Les représentants de ces grandes institutions étaient pourtant absents de la conférence du Caire à laquelle ils avaient été conviés par Zahi Hawass. Une absence qui s’explique probablement par leur crainte de voir ces objets quitter leurs institutions muséales. Cette crainte, basée sur ce que l’on peut appeler un « manque de confiance » envers les musées africains, lèse les pays souhaitant voir revenir leurs trésors. Toutes les demandes de restitution sont basées sur une même motivation : retrouver un pan de l’histoire du pays, consolider l’identité nationale autour d’un patrimoine commun. Un leitmotiv qui ne fait pas l’unanimité. Les Soudanais, par exemple, « considèrent que c’est une chance de faire découvrir leurs trésors de l’antiquité », explique Michel Baud, responsable de la section Nil-Soudan, commissaire de l’exposition Méroë. Le Soudan a d’ailleurs proposé au musée du Louvre de « partager les découvertes faites sur le site de Méroë. » Une initiative qui vise à effectuer des prêts sur plusieurs années pour permettre la restauration des objets trouvés sur le site soudanais. Une réelle volonté de placer son patrimoine culturel entre de « bonnes mains » et de le présenter au public occidental.

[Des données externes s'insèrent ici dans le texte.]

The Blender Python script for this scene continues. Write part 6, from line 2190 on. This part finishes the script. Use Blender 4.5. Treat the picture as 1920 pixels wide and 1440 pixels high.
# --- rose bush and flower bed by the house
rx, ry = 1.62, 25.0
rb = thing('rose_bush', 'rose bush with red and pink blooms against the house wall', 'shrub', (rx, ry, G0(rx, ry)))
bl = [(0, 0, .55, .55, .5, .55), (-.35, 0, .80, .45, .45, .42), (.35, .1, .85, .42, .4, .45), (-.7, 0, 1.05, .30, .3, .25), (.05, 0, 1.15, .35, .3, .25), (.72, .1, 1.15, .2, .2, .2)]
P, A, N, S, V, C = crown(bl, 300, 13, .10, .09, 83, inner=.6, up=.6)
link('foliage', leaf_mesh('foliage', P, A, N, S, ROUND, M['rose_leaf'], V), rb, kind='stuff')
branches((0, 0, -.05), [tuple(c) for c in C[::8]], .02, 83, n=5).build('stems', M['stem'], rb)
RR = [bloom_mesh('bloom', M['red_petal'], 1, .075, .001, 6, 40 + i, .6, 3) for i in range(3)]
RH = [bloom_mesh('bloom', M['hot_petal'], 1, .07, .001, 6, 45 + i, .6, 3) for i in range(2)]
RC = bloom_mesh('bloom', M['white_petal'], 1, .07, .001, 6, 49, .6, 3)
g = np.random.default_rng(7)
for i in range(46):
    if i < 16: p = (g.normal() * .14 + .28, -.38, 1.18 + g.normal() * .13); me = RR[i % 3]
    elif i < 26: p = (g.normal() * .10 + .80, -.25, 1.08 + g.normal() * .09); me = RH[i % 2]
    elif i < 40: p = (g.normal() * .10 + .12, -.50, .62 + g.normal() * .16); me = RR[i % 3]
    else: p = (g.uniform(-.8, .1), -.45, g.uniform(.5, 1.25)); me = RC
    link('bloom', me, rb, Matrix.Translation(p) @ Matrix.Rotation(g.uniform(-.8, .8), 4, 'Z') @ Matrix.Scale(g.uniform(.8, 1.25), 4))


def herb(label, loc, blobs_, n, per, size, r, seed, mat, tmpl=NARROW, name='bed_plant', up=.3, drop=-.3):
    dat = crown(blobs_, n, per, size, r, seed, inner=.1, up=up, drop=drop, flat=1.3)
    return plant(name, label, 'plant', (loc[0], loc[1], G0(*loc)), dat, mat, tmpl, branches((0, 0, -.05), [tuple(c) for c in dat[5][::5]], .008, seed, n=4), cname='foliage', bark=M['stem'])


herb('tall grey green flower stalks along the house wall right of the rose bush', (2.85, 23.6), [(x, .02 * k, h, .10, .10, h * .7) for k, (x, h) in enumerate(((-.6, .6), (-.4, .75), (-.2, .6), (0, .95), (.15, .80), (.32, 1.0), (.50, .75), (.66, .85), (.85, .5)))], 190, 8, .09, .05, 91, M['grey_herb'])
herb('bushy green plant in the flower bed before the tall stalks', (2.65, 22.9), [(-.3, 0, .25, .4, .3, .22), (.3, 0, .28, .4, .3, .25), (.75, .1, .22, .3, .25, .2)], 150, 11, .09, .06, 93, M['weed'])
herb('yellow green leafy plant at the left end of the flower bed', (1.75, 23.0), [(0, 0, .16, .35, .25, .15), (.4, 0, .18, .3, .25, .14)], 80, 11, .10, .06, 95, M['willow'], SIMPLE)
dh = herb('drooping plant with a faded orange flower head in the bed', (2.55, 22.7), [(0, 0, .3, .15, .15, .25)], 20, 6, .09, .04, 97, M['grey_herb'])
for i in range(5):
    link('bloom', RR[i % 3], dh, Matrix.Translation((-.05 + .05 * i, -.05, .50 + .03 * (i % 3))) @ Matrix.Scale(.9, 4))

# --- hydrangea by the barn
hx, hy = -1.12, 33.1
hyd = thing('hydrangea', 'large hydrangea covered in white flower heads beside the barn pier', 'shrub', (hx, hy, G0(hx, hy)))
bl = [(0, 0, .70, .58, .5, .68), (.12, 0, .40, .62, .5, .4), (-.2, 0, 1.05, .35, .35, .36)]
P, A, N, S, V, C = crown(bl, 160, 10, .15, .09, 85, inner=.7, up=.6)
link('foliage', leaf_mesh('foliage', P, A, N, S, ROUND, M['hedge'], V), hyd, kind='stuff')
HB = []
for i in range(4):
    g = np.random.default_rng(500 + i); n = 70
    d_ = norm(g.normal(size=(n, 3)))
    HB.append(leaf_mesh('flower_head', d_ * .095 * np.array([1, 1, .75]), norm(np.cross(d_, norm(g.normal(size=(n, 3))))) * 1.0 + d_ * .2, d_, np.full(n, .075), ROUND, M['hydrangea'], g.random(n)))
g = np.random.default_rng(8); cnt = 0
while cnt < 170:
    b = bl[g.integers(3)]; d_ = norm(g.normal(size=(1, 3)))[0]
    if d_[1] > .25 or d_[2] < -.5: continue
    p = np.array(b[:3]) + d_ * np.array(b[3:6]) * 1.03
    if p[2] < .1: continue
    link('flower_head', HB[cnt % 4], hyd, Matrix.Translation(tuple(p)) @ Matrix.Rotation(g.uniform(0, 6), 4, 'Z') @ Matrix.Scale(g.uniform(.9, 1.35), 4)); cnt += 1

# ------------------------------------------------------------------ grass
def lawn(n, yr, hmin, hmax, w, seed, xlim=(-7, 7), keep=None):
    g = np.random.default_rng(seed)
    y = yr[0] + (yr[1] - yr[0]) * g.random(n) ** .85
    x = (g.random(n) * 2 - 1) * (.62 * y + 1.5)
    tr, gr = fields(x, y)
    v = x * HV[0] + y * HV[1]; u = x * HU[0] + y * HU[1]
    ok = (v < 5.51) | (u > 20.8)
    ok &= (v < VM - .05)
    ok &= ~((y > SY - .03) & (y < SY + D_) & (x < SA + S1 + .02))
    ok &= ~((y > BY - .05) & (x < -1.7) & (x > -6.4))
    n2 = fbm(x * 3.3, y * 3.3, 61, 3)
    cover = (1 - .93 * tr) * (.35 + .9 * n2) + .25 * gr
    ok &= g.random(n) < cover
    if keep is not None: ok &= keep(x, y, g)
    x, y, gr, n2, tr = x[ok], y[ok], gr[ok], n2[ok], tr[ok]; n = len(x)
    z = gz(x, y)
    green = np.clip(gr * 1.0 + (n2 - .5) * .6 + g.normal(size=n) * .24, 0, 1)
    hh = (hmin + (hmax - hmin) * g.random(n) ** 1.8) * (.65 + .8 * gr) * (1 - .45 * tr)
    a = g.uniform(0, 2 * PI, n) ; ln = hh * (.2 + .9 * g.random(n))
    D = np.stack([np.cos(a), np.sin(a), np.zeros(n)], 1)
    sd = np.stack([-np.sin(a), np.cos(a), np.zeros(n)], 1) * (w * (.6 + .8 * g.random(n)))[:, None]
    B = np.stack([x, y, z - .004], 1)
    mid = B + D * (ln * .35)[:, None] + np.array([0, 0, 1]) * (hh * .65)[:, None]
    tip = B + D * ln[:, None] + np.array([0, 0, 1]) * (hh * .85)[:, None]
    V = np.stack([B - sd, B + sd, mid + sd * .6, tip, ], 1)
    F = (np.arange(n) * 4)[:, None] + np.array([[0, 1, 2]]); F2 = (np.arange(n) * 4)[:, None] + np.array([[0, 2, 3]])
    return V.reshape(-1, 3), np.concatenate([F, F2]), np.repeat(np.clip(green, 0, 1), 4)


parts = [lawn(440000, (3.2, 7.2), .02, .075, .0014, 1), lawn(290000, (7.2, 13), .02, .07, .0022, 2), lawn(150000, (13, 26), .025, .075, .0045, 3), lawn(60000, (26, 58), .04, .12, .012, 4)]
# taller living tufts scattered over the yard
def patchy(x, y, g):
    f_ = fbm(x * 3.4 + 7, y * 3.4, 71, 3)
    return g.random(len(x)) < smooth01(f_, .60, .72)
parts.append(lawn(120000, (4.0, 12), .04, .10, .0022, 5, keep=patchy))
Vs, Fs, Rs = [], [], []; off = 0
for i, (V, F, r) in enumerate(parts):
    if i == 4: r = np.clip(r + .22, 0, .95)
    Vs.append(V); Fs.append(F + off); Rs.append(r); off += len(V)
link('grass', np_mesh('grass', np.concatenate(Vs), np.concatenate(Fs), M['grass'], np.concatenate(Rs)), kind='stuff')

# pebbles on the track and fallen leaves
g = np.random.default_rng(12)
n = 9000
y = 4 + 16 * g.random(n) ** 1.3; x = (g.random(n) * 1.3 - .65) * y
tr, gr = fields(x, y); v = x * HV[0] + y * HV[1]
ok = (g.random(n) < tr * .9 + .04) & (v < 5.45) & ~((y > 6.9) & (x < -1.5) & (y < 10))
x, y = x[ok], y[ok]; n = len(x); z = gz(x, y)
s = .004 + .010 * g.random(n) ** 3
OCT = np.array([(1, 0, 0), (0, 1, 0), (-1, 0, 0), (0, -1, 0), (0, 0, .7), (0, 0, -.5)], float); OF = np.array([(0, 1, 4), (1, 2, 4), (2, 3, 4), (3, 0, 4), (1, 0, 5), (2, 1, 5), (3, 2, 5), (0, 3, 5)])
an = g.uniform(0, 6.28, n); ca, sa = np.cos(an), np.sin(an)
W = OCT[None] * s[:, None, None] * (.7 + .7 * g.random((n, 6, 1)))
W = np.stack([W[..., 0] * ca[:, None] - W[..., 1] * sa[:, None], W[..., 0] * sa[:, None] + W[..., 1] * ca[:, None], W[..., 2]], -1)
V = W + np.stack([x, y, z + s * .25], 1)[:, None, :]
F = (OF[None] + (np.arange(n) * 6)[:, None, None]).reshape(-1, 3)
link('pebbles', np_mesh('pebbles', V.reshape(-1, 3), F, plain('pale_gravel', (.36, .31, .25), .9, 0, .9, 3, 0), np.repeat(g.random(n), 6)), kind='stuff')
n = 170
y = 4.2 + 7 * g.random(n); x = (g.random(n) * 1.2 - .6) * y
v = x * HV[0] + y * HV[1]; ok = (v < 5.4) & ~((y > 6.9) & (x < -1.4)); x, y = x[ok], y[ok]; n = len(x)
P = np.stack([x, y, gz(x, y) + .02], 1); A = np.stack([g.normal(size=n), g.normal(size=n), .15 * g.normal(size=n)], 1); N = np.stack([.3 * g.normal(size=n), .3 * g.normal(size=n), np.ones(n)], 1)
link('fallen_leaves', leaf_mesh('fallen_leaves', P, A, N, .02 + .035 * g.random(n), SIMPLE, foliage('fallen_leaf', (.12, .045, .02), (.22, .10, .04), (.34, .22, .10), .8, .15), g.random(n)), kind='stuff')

Les demandes de restitution ont, de tout temps, été complexes et n’ont souvent donné aucun résultat. Quelques unes ont cependant abouti, après de longues négociations, il va sans dire. En 1991, l’ex-président français Jacques Chirac s’était vu offrir un magnifique bélier à l’origine inconnue par le personnel de l’Elysée. L’archéologue Jean Polet avait reconnu l’objet. Il l’avait vu quelques années plus tôt sur le site archéologique de Thial au Mali, totalement pillé par les villageois eux-mêmes, y voyant une chance inespérée de gagner de l’argent. « CHIRAC rend-nous ton mouton ! » avait alors lancé une campagne de presse au Mali. Le bélier trône aujourd’hui au musée de Bamako, et ce depuis janvier 1998. Un second exemple, peut être plus représentatif est celui, marquant, de celle que l’on a appelé la Vénus Hottentote. Sauvagement arrachée à sa terre natale, l’Afrique du Sud, Saartjie Baartman a fait le tour de l’Europe, traitée et exhibée comme une bête de foire, puis prostituée de force. Après sa mort, ses ossements ont été conservés au musée de l’Homme à Paris. Ce n’est qu’en 1994 que son pays d’origine a réclamé la dépouille de la jeune femme. Un pays, tout juste né des urnes, qui avait besoin de se réapproprier une pièce de son passé pour se reconstruire et ériger un sentiment identitaire commun puissant.